The event, sponsored by the Harvard Worker’s Center and held nine months after the janitors won raises and sweeping changes in contract negotiations with the University, was held to coincide with the deadline to enroll in a new health care plan won in the February contract.
Both full- and part-time workers are now eligible for the heath plan, but they must enroll by tomorrow.
Saturday’s party—complete with food, music and toys for the workers’ children—served to remind janitors to complete the necessary paperwork.
“We’re here to get to know one another better and to have some time for fun and entertainment between families and their children,” said Daniel M. Mejia, president of the Worker’s Center. The center is a three-year-old organization dedicated to securing the rights and well-being of Harvard’s lowest-paid employees.
However, the main thrust of the celebration—attended by three dozen people—was a celebration of the union’s recent achievements and how those changes have improved the lives of the janitors and their families.
While they say there is still much to be done, February’s contract—which is still being phased in—has made large-scale improvements in the working conditions at Harvard, according to those at the party.
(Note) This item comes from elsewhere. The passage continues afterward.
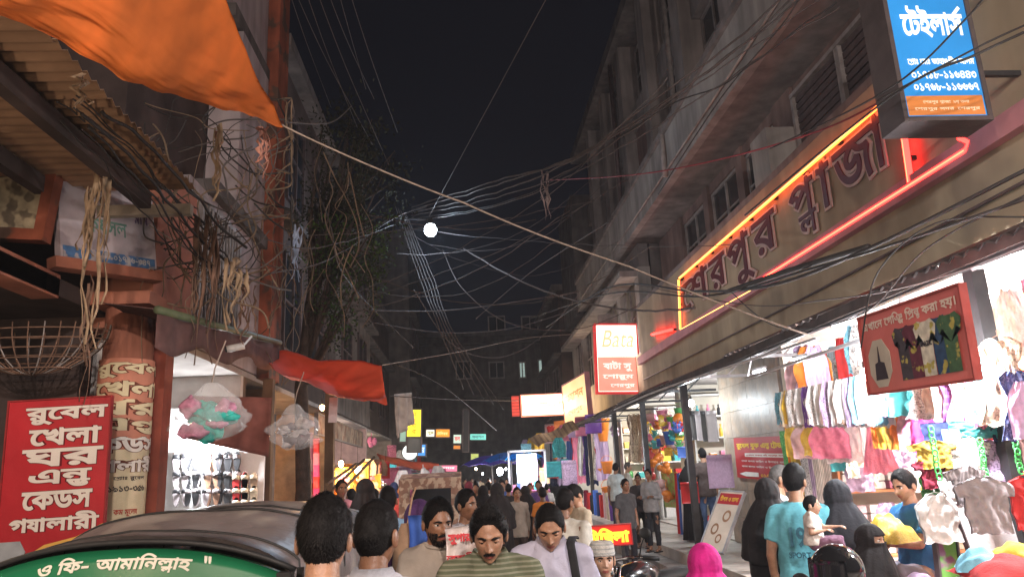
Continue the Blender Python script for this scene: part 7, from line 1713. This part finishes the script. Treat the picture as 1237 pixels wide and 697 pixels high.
# ================================================================ lamps of the street
WH = (.93, .96, 1); WM = (1, .80, .58); OR = (1, .55, .25)
bulb('glaring white bulb hung beside the shirt banner', WY(1166, 432, 4.6), 110, WH, r=.045)
bulb('glaring white bulb at the far edge of the shirt banner', WX(1046, 452, 3.3), 110, WH, r=.045)
bulb('white bulb under the eave above the couple at the step', WX(835, 487, 3.75), 48, (.85, .95, 1), r=.05, cord=.12)
bulb('white bulb inside the toy shop', (5.2, 16.6, 2.9), 120, WH); bulb('white bulb inside the couple side shop', (5.4, 13.6, 2.9), 90, WH)
bulb('white bulb inside the cream lit shop', (5.2, 20, 2.9), 170, (1, .95, .85)); bulb('white bulb inside the fabric shop', (5.0, 24, 2.9), 150, WH); bulb('white bulb in the far white lit shop', (5, 28.5, 2.9), 180, WH)
tube_light('short tube light under the eave truss, nearer one', WX(960, 435, 3.75), WX(978, 432, 3.75), 9, WH)
tube_light('short tube light under the eave truss, farther one', WX(910, 450, 3.75), WX(924, 447, 3.75), 7, WH)
tube_light('long tube light over the scarves in the clothes stall', (4.5, 5.2, 3.05), (4.5, 6.4, 3.05), 560, (1, .93, .92), es=9)
tube_light('long tube light deeper in the clothes stall', (5.4, 8.4, 3.1), (6.6, 8.4, 3.1), 850, (1, .92, .90), es=9)
tube_light('long tube light over the near end of the clothes stall', (4.2, 4.0, 3.0), (5.3, 4.0, 3.0), 420, (1, .93, .92), es=9)
tube_light('white tube light above the sandal board', WY(214, 545, 10.05), WY(262, 543, 10.05), 120, WH, es=14)
bulb('warm bulb in the orange lit festive shop', WY(432, 567, 14.2), 85, OR, r=.06); bulb('second warm bulb in the orange lit festive shop', WY(412, 560, 14.8), 45, OR, r=.05)
bulb('white bulb at the far left stalls', WY(466, 567, 17), 22, WH, r=.05); bulb('white bulb over the far lane', WY(604, 569, 22), 45, (.8, .9, 1), r=.09)
bulb('bulb in the far left shop row', (-4, 27, 2.8), 45, WM); bulb('bulb in the pink lit cloth shop', (-4.2, 20, 2.8), 110, (1, .8, .7))
bulb('warm bulb under the red orange tarpaulin', WY(389, 492, 9.6), 16, OR, r=.03, cord=.1)
# unseen bulbs added to light the foreground, standing in for nearby shop lamps
bulb('added unseen white bulb beside the viewer on the right', (3.3, .6, 2.9), 70, (1, .93, .85)); bulb('added unseen warm bulb beside the viewer on the left', (-2.7, .2, 2.6), 75, (1, .70, .45))
bulb('added unseen warm bulb over the near left pavement', (-3.4, 3.9, 2.8), 26, (1, .72, .48)); bulb('added unseen white bulb further behind the viewer on the right', (2.9, -3.0, 3.2), 90, (1, .85, .75)); bulb('added unseen warm bulb further behind on the left', (-2.4, -3.2, 3.4), 80, (1, .74, .58))

def added_street_light(label, x, y, h, power, col):  # unseen poles added to brighten the facades and the foreground
    t = thing('added_street_light', label, 'added street light', (x, y, 0)); s = -1 if x > 0 else 1
    MB().tube([(0, 0, 0), (0, 0, h)], [.07, .045], 12).build('pole', m_steel, t, smooth=True); MB().tube([(0, 0, h-.1), (s*.4, 0, h+.25), (s*1.1, 0, h+.35)], .025, 8).build('arm', m_steel, t, smooth=True)
    MB().box(min(s*1.0, s*1.5), max(s*1.0, s*1.5), -.12, .12, h+.30, h+.40).build('lamp_head', m_frame, t); MB().box(min(s*1.05, s*1.45), max(s*1.05, s*1.45), -.09, .09, h+.27, h+.298).build('lens', glow('added_light_lens', col, 10), t)
    lamp('added_fill', t, (s*1.25, 0, h+.2), power, col, .15)
added_street_light('added unseen street light pole behind the viewer on the right', 2.4, -4.5, 5.2, 1500, (1, .87, .80)); added_street_light('added unseen street light pole behind the viewer on the left', -2.8, -2.0, 4.2, 520, (1, .78, .66))

for k, (px, py, Y, lb3) in enumerate(((478, 571, 24, 'left'), (490, 575, 29, 'left'), (520, 573, 34, 'left'), (540, 571, 38, 'middle'), (583, 572, 36, 'middle'), (575, 566, 27, 'middle'), (611, 566, 30, 'right'), (648, 560, 26, 'right'))):
    bulb('small white bulb number %s over the far stalls on the %s' % (('one', 'two', 'three', 'four', 'five', 'six', 'seven', 'eight')[k], lb3) if 0 else 'small %s bulb over the far stalls, %s' % (('white', 'warm')[k % 2], ('leftmost', 'second from left', 'third from left', 'fourth from left', 'before the teal sign', 'under the black panel', 'beside the blue umbrella', 'rightmost')[k]), WY(px, py, Y), 28, (WH, WM)[k % 2], 'small bulbs over the far stalls', r=.035)
# ================================================================ thin haze added for the glow round the lamps
hz = bpy.data.materials.new('glow_haze'); hz.use_nodes = True; N_ = hz.node_tree.nodes; N_.clear(); ou = N_.new('ShaderNodeOutputMaterial'); pv = N_.new('ShaderNodeVolumePrincipled')
pv.inputs['Color'].default_value = (.82, .87, .98, 1); pv.inputs['Density'].default_value = .0017; pv.inputs['Anisotropy'].default_value = .35; hz.node_tree.links.new(pv.outputs[0], ou.inputs['Volume'])
ho_ = MB().box(-62, 62, -32, 92, -1.5, 15.5).build('haze', hz); ho_['kind'] = 'stuff'; ho_['label'] = 'thin haze added through the lane for the glow of its lamps'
The University reopened the janitors’ contract a year earlier than planned in the wake of a three-week-long occupation of Mass. Hall by students during the spring 2001 in protest of what they argued was Harvard’s inadequate compensation of campus employees, including janitors.
After adoption of the contract, Harvard janitors say they have been able to enjoy more comfortable and rewarding working experiences.
“We’ve gotten respect from supervisors. We have better benefits, like health care plans and better wages. We have more sick days and vacation days,” said Victoria Iscayau, who attended the party, and has been working as a janitor at the Law School for about 20 months.
“The contract is good and people are going to stay with their jobs,” said Anna M. Falicov ’03, a volunteer with the Worker’s Center. “People are probably going to stay here for awhile.”
At the party Saturday, Mejia spoke in Spanish to the attendees about the future plans of the center, which he said will include inviting international labor activists to campus and creating a better support network for janitors and their families.